107歳まであと20年。しかも数えで108歳とは、何とめでたい!“茶寿の祝”ではないか?!(茶の字を分解すると草冠は旧字で十が二つ、その下が八十八(10+10+88=108)という意味)もちろんいつまでも長生きしてほしいと思っている。
しかし、平均寿命を過ぎ、心臓疾患などを抱えてしまうと、いつどうなるかわからないという今日明日の覚悟はあっても、10年、20年後の覚悟があるかと問われれば、それはなかった。
こればかりは天命だから、あり得ないことではないのに。
20年後私は・・・?
とにかく認知症になどなっている暇はない。

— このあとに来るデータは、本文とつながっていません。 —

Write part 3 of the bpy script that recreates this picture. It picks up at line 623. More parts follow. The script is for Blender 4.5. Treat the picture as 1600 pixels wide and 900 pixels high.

病魔にとりつかれぬように護摩を焚く?
否そういうことではなくて、ますます健康に留意して血液をサラサラに保ち、更に脳年齢を若返らせる努力をしなくては、これから続く介護もおぼつかなくなってしまう。
手は自然に計算ドリルへと伸びていた。
そして弘法大師が作られたとも伝えられる「いろは歌」が口をついて出た。

色は匂えど散りぬるを
我が世誰ぞ常ならむ
有為の奥山今日越えて
浅き夢見じ酔いもせず

  人生は無常。過去を嘆かず、明日を厭わず、今このときを懸命に生きる。
人として生まれてどのような障害や苦難が待ち受けていようとも、正面から向き合って現実を受け入れ日々の努力を怠らないことが真に“生きる”ということなのかもしれない。

  陽はまた昇る。介護の部屋にもやわらかな希望の光が注ぐ。